Proportional representation
I have to say that I do support proportional representation, and my reasoning is this. I can count on one hand the number of times the government (of any shade) has done anything right. The minimum wage and handing over interest rate decisions to the Bank of England are the only two I can think of. Other than that they just bring out more and more ill-considered laws, chiselling away bit by bit at our freedoms. The main argument against proportional representation is that it would more than likely produce nothing but hung parliaments, which would be unable to actually do anything. My response to that is ‘Good!’

The House of Lords.
This might sound a bit odd but I fully support an unelected second chamber. If I wanted to become Prime Minister I would first have to be selected for one of the major parties. This would involve support from other party members (favours that will need to be paid back one day) Once I was an MP, if I ever wished to raise to the Cabinet I would need to agree with every policy my party adopted, however perverse it might be, and that would be the end of my personal integrity. If I got that far, I would have to start plotting and scheming to stab the current incumbent in the back whilst outwardly supporting him and by the time I arrived at any degree of power I would not be worthy of a scrap of it.

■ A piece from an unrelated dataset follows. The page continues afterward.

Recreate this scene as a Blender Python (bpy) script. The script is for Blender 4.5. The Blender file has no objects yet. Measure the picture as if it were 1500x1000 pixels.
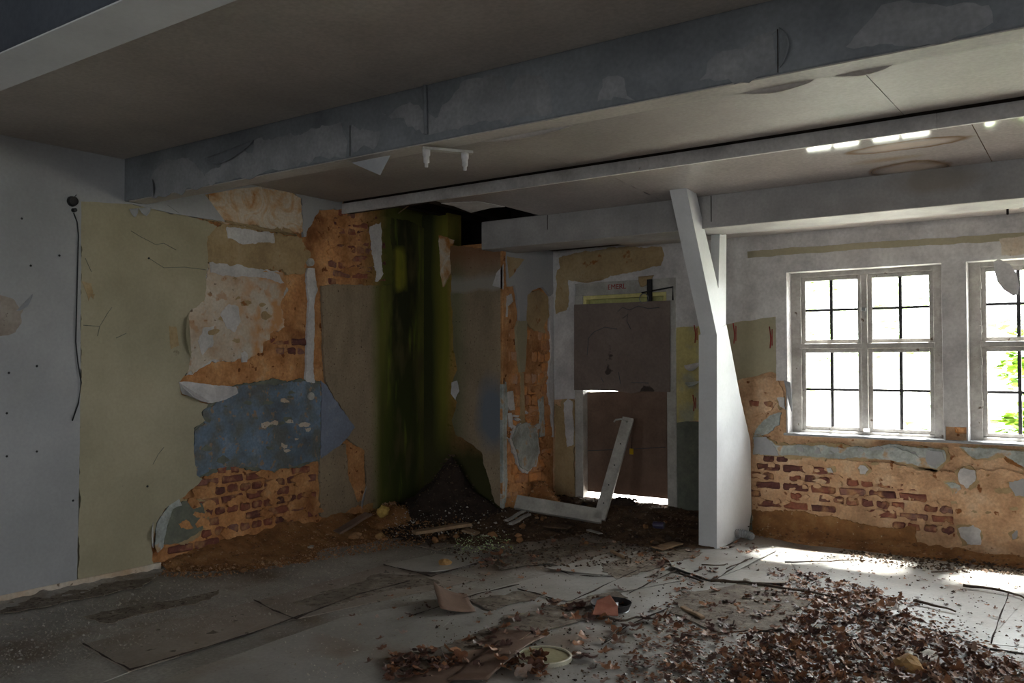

Hereditary peerages might seem like an archaic bunch of old duffers that have done nothing whatsoever to have such a say in the running of the country but in my view the fact that they cannot be fired means that they are less likely to be bought, sold, bullied or manipulated by vested interests. I think they were a valid ‘sanity check’ on the House of Commons and a system that worked well has now been replaced with a half way house that is the worst of all worlds.

Europe
I cannot think of a more unhealthy situation than a single superpower (America) throwing its weight around with impunity. Due to its power, America has the United Nations in its pocket and can effectively make international law to suit its own ends. A federal Europe might have mitigated that. It could have been such a good idea. The 12 or so countries that made up Western Europe working together. We could have had the French doing the cooking and making the wine, the Italians could have made the clothes, the Brits could have handled the fighting, the Germans run the public transport, the Scandinavians making flat pack furniture and running about naked.... What have we got now? The Belgians doing the organising, the English doing the cooking, the Germans in charge of the European sense of humour and the Americans laughing all the way to their next outrage.  I am starting to think that not a lot can be done about it now. There are too many members with too many conflicting interests. Whilst I, along with many others, resent some of the lunatic edicts coming from Brussels, the flip side of the coin is that every time our own government has been taken to the European court they have deserved to be and had their wings clipped a bit. I would not support pulling out of Europe. In fact, if the Euro survives the recession I would even favour joining it, but Europe as a whole has become too unwieldy to ever produce a functional federal government and I can’t see that changing in the next twenty years.